La crédibilité du scrutin, adopté avec 89,76 % de “oui”, a été remise en cause par l’Union européenne (UE) et les Etats-Unis.
Quant à Amnesty International, elle a dénoncé une répression féroce contre la coalition de partis politiques, de syndicats et d’organisations de la société civile qui aurait fait près de 50 morts, plus de 200 selon l’opposition en l’absence de chiffres officiels provenant du gouvernement.
Dans une interview accordée à France 24 et RFI, M. Condé a rejeté le rapport d’Amnesty accusant l’ONG d’avoir mené “une enquête à charge”. “Je ne prends pas Amnesty international au sérieux», avait-il dit.
Pour le RPG Arc-en-ciel, l’image de démocrate du professeur Alpha Condé ne souffre d’aucune contestation car sa candidature est conforme à la constitution guinéenne, dit l’honorable Domani Doré, porte-parole du parti.
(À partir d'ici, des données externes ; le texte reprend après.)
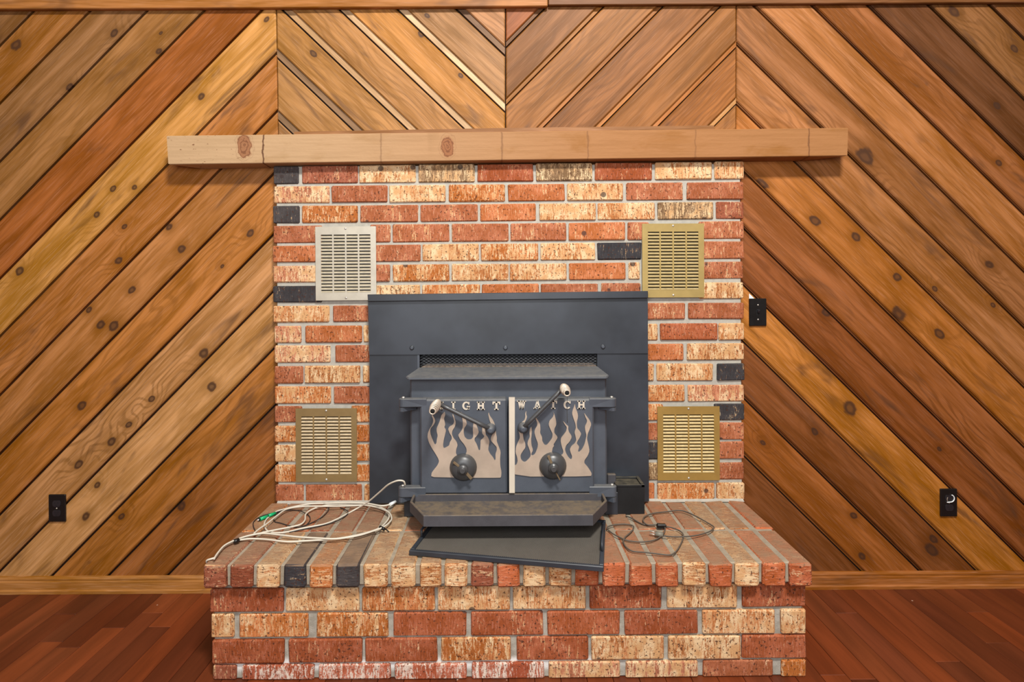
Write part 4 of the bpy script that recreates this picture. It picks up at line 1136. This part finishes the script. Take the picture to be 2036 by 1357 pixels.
# ------------------------------------------------------------------ outlets and switch
def plate(name, x0, y0, x1, y1, label, cat):
    root = thing(name, label, cat, W((x0 + x1) / 2, y1, DW))
    a, b = W(x0, y0, DW - 0.008), W(x1, y1, DW - 0.008)
    V, Fs = chamfer_box(b.x - a.x, 0.0085, a.z - b.z, 0.0028)
    o = obj('cover_plate', mesh('cover_plate', V, Fs), M_PLASTIC, None, None, (a + b) / 2 + Vector((0, 0.0042, 0))); child_at(o, root)
    return root, (a + b) / 2
M_RECEP = plain('receptacle_face', (38, 36, 40), 0.25, spec=0.6)
def receptacle(root, c):
    for s in (1, -1):
        p = c + Vector((0, 0, s * 0.0195))
        V = []; n = 20
        for yq in (0.001, -0.0016):
            for k in range(n):
                a = 2 * math.pi * k / n
                V.append((0.0172 * math.cos(a), yq, max(-0.0132, min(0.0132, 0.0172 * math.sin(a)))))
        Fs = [list(range(n)), list(range(n, 2 * n))] + [[k, (k + 1) % n, n + (k + 1) % n, n + k] for k in range(n)]
        o = obj('socket_face', fix_normals(mesh('socket_face', V, Fs)), M_RECEP, None, None, p); child_at(o, root)
        for dx in (-0.0065, 0.0065):
            sl = box_obj('slot', (p.x + dx - 0.0009, p.y - 0.0021, p.z - 0.001), (p.x + dx + 0.0009, p.y - 0.0010, p.z + 0.0075), M_DARK, root, 0.0002)
        lathe('ground_hole', [(0.0024, 0.0012), (0.0024, 0.0021)], M_DARK, p + Vector((0, 0, -0.007)), '-Y', 10, root)
    lathe('screw', [(0.0032, 0), (0.0030, 0.0012), (0.001, 0.0018)], M_SCREW, c, '-Y', 10, root)
ro, c = plate('wall_outlet', 95.8, 984.5, 129.6, 1038.5, 'black double wall outlet on the boards left of the hearth', 'outlet')
receptacle(ro, c)
ro, c = plate('wall_outlet', 1870.5, 973, 1904, 1028, 'black wall outlet with a white ring right of the hearth', 'outlet')
receptacle(ro, c)
pts = []
for k in range(15):
    a = math.radians(70 - k * 11.5); pts.append(c + Vector((0.0030 + 0.0150 * math.cos(a), -0.004, 0.0195 + 0.0150 * math.sin(a))))
pts.append(c + Vector((-0.012, -0.004, 0.0035)))
tube('white_ring', pts, 0.0021, M_WHITEP, ro, 8, 1)
tube('white_ring', [c + Vector((-0.010, -0.004, 0.008)), c + Vector((-0.0115, -0.004, 0.016)), c + Vector((-0.009, -0.004, 0.024))], 0.0012, M_BRASS, ro, 6, 3)
ro, c = plate('light_switch', 1490, 594, 1524.5, 648.5, 'black toggle light switch beside the right edge of the bricks', 'switch')
box_obj('toggle_slot', c + Vector((-0.006, -0.0005, -0.0125)), c + Vector((0.006, 0.001, 0.0125)), M_DARK, ro, 0.0003)
tg = box_obj('toggle', c + Vector((-0.0045, -0.011, -0.001)), c + Vector((0.0045, 0.001, 0.011)), M_RECEP, ro, 0.0015)
tg.rotation_euler.x = math.radians(20)
for s in (1, -1): lathe('screw', [(0.0034, 0), (0.0032, 0.0012), (0.001, 0.0018)], M_SCREW, c + Vector((0, 0, s * 0.030)), '-Y', 10, ro)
“Nul n’est plus démocrate que le RPG Arc-en-ciel qui a cherché le pouvoir durant 40 ans à travers son candidat le professeur Alpha Condé. Je ne sais pas ce que les gens appellent la démocratie au risque de se tromper à vouloir faire croire que la Guinée devrait simplement changer d’homme à la tête du pays pour le plaisir d’amuser la galerie à l’international”, explique le député.
Alpha Condé dit être candidat pour les jeunes et les femmes. Malgré ses 82 ans il entend sans doute miser sur ces deux composantes de la société tout en comptant sur une possible désorganisation de l’opposition.
“Avant l’arrivée du Président Alpha Condé, la femme guinéenne a été mise de côté. Elle était complètement oubliée,” dit Simone Onikoya, 32 ans, militante, RPG Arc-en-ciel. “Aujourd’hui on trouve des femmes ministres, on trouve des femmes chefs du cabinet, on trouve des femmes DAF (Directrice administrative et financière)», indique la jeune dame.
Les deux premiers face à face Cellou Dalein Diallo – Alpha Condé en Guinée ont débouché sur des violences. Reste donc à savoir si ce 3ème rendez-vous entre les deux hommes aura une issue différente.